Khieu Samphan |
Wiki |
Khieu Samphan (born July 27, 1931) was the president of the state presidium of Democratic Kampuchea (Cambodia) from 1976 until 1979. As such, he served as the country's head of state and was one of the most powerful officials in the Khmer Rouge movement, though Pol Pot was the group's true political leader and held the most extensive power. Khieu is of Chinese-Khmer ancestry.
A prominent member of the circle of leftist Khmer intellectuals studying in Paris in the 1950s, Khieu Samphan studied economics and politics there. His successful 1959 doctoral thesis, "Cambodia's Economy and Industrial Development" advocated national self-reliance and generally sided with dependency theorists in blaming the wealthy, industrialized states for the poverty of the Third World. He was one of the founders of the Khmer Students' Association (KSA), out of which would grow the left-wing revolutionary movements that would so alter Cambodian history in the 1970s, most notably the Khmer Rouge. Once the KSA was shuttered by French authorities in 1956, he founded yet another student organization, the Khmer Students' Union.

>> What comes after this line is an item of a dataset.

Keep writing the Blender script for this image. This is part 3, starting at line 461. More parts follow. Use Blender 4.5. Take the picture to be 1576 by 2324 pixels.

Returning from Paris with his doctorate in 1959, Khieu held a faculty position at the University of Phnom Penh and started L'Observateur, a French-language leftist publication that was viewed with hostility by the government. His first important conflict with the anti-Communist Cambodian authorities came the following year, when L'Observateur was banned and Khieu was arrested, forced to undress and photographed in public.